Et puis les choses ont changé brusquement et pas seulement à Sarcelles. L’ignoble assassinat d’Ilan Halimi a confirmé que l’antisémitisme renaissait de plus belle dans notre pays, dans sa forme la plus hideuse et la plus sanguinaire. L’inquiétude s’est alors transformée en peur.
Et les agressions dont ont été victimes ces jours derniers sans autre motif apparent que leur religion, des jeunes juifs à Sarcelles et à Lyon, n’ont pas arrangé les choses.
Certes, nous avons conscience que les autorités tant locales que gouvernementales sont décidées à lutter énergiquement contre cette idéologie de la haine qui se répand dans nos banlieues autrefois rouges, mais cela ne rassure qu’à moitié tant on a l’impression que le mal est profond et qu’on a trop tardé à en prendre la mesure.
Alors que faire se demandent les juifs qui n’ont pas la chance d’habiter dans les quartiers encore préservés ? Tenir bon ou partir ? Changer de ville ou s’exiler encore ?

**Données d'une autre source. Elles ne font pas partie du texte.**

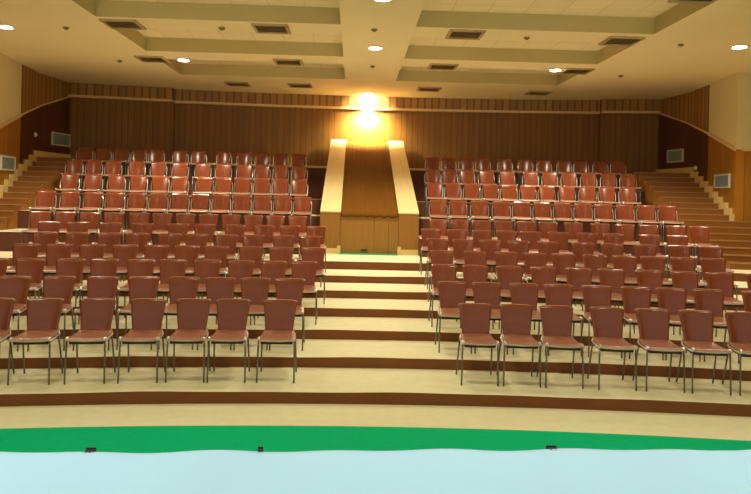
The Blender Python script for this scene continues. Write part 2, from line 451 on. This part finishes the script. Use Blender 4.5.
# cloth: a sheet over the top that falls down on all four sides
bm = bmesh.new(); NX, NY = 150, 40; rows = []
def clothpt(u, v):
    hx, hy, drop, rc = 1.88, .405, .70, .03
    def fold(s, h):
        if abs(s) <= h: return s, 0
        return math.copysign(h, s), abs(s) - h
    x, dx = fold(u, hx); y, dy = fold(v, hy)
    dn = min(drop, math.hypot(dx, dy) if dx and dy else dx + dy)
    wr = .004 * sin(u * 7 + v * 9) * sin(v * 11 - u * 3) + .003 * sin(u * 17 - v * 5) + .0035 * max(0, sin(u * 2.3 + v * 6)) ** 8
    if dn:
        w2 = (.002 if v > 0 else .02) * min(1, dn * 3) * sin((u if dy else v) * 14)
        if dy: y += math.copysign(abs(w2) + .01, v)
        if dx: x += math.copysign(abs(w2) + .01, u)
    return x, y, .748 + max(-.005, wr) - dn
us = [-1.88 - .68 * (1 - i / 14) for i in range(14)] + [-1.88 + 3.76 * i / 120 for i in range(121)] + [1.88 + .68 * (i + 1) / 14 for i in range(14)]
vs = [-.405 - .68 * (1 - i / 14) for i in range(14)] + [-.405 + .81 * i / 34 for i in range(35)] + [.405 + .68 * (i + 1) / 14 for i in range(14)]
for v in vs: rows.append([bm.verts.new(clothpt(u, v)) for u in us])
for a, b in zip(rows, rows[1:]):
    for i in range(len(us) - 1): bm.faces.new((a[i], a[i + 1], b[i + 1], b[i]))
cl = new_obj('tablecloth', bm, M['cloth'], smooth=True)
cl.location = (-.2, 1.732, .55); cl.rotation_euler = (0, 0, TR)
sol = cl.modifiers.new('thickness', 'SOLIDIFY'); sol.thickness = .003; sol.offset = 1
tag(cl, 'white tablecloth covering the table in the foreground', 'tablecloth')
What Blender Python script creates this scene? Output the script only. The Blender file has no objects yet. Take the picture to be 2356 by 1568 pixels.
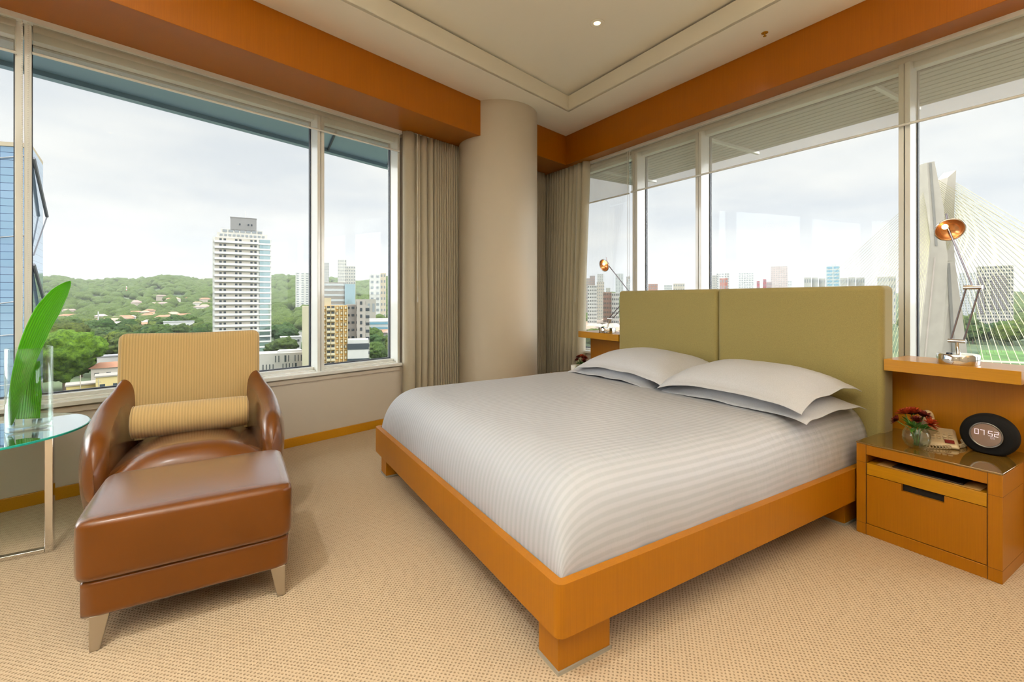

Il est bien triste de se poser de telles questions, soixante ans après la Shoah, quarante cinq ans après avoir quitté les incertitudes des pays du Maghreb où nous étions installés depuis deux mille ans, pour venir chercher dans notre France républicaine et laïque la liberté et la sécurité dont certains veulent aujourd’hui nous priver.